Justice Clarence Thomas, however, penned a scathing rebuttal to this claim in the dissenting opinion, suggesting SCOTUS was upholding a ruling from a district court that targeted the administration's policy proposal simply because the lower court didn't like Trump.

Unable to identify any legal problem with the Secretary’s reasoning, the Court imputes one by concluding that he must not be telling the truth. The Court therefore upholds the decision of the District Court—which, in turn, was transparently based on the application of an administration-specific standard.

And he wasn't done.

"According to the Court, something just 'seems' wrong," Thomas continued. "This conclusion is extraordinary. The Court engages in an unauthorized inquiry into evidence not properly before us to reach an unsupported conclusion. Moreover, each step of the inquiry offends the presumption of regularity we owe the Executive. The judgment of the District Court should be reversed."
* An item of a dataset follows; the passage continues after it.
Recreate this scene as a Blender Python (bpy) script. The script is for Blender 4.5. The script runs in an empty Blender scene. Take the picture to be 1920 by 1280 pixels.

"The court's erroneous decision in this case is bad enough, as it unjustifiably interferes with the 2020 census," he warned. "But the implications of today's decision are broader. With today's decision, the court has opened a Pandora's box of pretext-based challenges in administrative law."

While the question over whether the Executive Branch can add a citizenship question to the U.S. Census still seems in debate, SCOTUS did indicate that Congress could include such a question themselves, stating, “The Enumeration Clause permits Congress, and by extension the Secretary [of Commerce], to inquire about citizenship on the census questionnaire.” 

However, though ultimate issue of the citizenship question remains unsettled, for now at least, it seems “because illegal aliens shouldn’t be counted in a census used to draw electoral maps” isn’t a good enough reason for the Supreme Court.